GIVEN EXERCISE —
Copy the listing below line for line, starting at its first line and ending with the line that has "from mathutils.bvhtree import BVHTree" in it. Add nothing.

DATA SECTION —
****

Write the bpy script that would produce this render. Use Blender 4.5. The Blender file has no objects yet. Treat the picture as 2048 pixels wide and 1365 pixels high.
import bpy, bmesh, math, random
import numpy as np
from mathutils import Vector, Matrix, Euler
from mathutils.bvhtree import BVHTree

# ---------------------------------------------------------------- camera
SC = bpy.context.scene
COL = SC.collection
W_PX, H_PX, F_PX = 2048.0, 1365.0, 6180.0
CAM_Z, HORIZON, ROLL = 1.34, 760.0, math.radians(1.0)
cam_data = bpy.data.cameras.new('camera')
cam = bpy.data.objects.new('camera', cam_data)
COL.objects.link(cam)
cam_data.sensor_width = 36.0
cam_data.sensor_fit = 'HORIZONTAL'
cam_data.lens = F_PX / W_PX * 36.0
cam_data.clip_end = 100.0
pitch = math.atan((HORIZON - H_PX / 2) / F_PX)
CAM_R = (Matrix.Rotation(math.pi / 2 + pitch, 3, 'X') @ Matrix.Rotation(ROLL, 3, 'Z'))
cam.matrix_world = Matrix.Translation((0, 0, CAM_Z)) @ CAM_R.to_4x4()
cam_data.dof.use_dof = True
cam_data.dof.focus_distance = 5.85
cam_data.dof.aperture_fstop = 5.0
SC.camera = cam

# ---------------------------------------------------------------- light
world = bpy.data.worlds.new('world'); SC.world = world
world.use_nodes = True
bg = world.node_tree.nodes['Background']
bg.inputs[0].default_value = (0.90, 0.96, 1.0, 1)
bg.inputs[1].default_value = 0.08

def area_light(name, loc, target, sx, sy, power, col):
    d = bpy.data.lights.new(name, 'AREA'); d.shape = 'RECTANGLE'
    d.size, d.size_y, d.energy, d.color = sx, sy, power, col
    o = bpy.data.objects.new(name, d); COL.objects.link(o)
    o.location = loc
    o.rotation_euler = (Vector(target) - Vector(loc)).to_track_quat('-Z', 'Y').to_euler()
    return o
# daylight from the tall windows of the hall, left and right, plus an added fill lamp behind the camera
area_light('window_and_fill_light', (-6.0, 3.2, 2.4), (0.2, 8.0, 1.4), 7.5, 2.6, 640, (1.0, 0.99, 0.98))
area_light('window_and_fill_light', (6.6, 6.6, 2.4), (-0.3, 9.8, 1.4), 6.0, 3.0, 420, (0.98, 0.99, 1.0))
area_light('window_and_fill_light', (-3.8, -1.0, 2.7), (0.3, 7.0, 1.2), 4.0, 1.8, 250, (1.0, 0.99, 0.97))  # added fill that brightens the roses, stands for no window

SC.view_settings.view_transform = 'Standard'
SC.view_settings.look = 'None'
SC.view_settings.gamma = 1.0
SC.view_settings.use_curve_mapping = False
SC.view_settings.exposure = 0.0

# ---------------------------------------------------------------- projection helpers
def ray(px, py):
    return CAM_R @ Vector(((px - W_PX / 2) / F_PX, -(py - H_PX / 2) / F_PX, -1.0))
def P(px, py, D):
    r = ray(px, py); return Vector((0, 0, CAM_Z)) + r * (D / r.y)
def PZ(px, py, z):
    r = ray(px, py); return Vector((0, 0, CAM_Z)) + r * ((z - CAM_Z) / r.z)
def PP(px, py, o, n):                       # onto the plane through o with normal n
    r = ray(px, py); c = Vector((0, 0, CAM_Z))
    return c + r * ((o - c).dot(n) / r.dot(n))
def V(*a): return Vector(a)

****

ANSWER TO THE TASK —
Write the bpy script that would produce this render. Use Blender 4.5. The Blender file has no objects yet. Treat the picture as 2048 pixels wide and 1365 pixels high.
import bpy, bmesh, math, random
import numpy as np
from mathutils import Vector, Matrix, Euler
from mathutils.bvhtree import BVHTree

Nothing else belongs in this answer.